Effect of high spin Mn2+ /Mn3+ ions on microstructural, optical, magnetic and electrical properties of hydrothermally prepared Ni–Mg nanoferrites
Résumé
A nanoferrite series of composition Ni0.5−xMnxMg0.5Fe2O4 with x=0,0.1,0.2,0.3 and 0.4 has been prepared by a hydrothermal method. X-ray diffraction (XRD) confirmed the formation of cubic spinel structure. The average crystallite size is found to be in the range of 28–48 nm. The lattice parameter is found to increase linearly with an increase in Mn2+ content. Field Emission Scanning Electron Microscopy micrographs indicate that the samples have almost uniform sized crystallites with uniform grain growth. Fourier Transform Infrared (FTIR) Spectroscopy studies showed two absorption bands close to 603 and 400cm−1 for the tetrahedral and octahedral sites respectively. Saturation magnetization attained a maximum value of 34.15 emu/g at x=0.3 and then decreases for higher concentrations of Mn2+ ions.

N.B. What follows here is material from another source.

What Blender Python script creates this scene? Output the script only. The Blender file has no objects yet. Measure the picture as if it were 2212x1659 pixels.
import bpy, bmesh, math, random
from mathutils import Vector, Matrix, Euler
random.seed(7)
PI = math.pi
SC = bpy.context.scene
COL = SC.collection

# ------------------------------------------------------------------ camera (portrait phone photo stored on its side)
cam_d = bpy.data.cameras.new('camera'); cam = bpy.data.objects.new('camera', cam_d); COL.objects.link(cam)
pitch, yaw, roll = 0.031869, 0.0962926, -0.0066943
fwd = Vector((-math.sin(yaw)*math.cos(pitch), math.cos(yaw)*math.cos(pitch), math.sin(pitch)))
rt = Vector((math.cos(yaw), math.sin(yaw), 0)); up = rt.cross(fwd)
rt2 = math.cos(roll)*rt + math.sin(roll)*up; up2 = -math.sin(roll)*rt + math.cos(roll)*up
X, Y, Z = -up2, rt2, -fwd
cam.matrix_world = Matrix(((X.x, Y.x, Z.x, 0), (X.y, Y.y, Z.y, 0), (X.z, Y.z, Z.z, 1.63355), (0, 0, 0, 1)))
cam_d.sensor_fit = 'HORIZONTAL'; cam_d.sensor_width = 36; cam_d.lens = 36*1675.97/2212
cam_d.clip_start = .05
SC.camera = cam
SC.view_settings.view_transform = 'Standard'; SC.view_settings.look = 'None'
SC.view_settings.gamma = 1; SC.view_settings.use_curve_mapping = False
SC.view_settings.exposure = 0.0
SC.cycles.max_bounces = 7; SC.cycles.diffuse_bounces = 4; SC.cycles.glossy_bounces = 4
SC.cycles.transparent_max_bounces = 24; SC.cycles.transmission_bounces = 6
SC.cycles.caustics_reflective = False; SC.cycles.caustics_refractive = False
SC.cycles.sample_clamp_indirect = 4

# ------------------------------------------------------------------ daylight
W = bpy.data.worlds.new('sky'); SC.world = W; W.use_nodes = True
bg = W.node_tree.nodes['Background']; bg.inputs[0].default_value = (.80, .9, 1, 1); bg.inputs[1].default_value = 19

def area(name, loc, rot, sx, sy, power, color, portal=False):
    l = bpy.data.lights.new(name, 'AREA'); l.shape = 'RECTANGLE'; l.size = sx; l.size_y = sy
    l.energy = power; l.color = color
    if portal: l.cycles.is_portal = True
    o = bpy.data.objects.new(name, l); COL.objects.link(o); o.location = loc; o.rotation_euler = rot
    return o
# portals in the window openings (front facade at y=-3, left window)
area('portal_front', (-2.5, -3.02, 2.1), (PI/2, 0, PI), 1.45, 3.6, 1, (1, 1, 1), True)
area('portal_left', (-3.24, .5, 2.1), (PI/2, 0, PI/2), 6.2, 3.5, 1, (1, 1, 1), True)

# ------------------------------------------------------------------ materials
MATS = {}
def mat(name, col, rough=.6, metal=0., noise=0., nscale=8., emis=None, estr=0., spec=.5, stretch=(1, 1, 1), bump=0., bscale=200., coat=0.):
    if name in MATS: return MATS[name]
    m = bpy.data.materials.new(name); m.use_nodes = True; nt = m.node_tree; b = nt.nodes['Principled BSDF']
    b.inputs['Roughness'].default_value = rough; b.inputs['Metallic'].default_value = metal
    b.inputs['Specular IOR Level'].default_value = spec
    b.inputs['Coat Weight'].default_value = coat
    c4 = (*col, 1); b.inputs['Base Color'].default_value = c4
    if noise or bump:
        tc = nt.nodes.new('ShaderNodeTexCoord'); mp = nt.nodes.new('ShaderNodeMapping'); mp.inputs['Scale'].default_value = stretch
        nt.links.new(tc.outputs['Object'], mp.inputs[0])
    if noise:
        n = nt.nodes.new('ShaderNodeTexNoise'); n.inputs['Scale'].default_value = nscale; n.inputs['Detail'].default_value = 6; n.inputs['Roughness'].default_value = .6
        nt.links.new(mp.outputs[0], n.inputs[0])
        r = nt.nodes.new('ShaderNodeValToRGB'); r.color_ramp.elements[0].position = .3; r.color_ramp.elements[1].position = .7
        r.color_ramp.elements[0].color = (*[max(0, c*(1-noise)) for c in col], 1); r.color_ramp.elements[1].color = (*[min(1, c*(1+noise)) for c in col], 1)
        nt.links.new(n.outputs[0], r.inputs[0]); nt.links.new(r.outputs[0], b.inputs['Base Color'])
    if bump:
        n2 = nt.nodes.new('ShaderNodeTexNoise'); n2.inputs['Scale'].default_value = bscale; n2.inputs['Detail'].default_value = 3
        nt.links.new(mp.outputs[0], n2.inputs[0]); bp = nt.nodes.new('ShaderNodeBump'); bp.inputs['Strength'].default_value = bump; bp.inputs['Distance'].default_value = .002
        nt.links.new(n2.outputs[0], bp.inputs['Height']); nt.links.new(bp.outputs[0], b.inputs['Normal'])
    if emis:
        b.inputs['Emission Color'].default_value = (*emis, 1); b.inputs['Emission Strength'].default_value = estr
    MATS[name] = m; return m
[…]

Activation energy for compositions Ni0.3Mn0.2Mg0.5Fe2O4 and Ni0.2Mn0.3Mg0.5Fe2O4 are found to be 0.371 eV and 0.471 eV, respectively. For composition Ni0.2Mn0.3Mg0.5Fe2O4, maximum value of observed density, minimum porosity, maximum value of saturation magnetization, maximum initial permeability and minimum value of coercivity is obtained. DC resistivity is found to be of the order of 108Ωcm. The obtained results have been explained based on possible mechanisms, models and theories.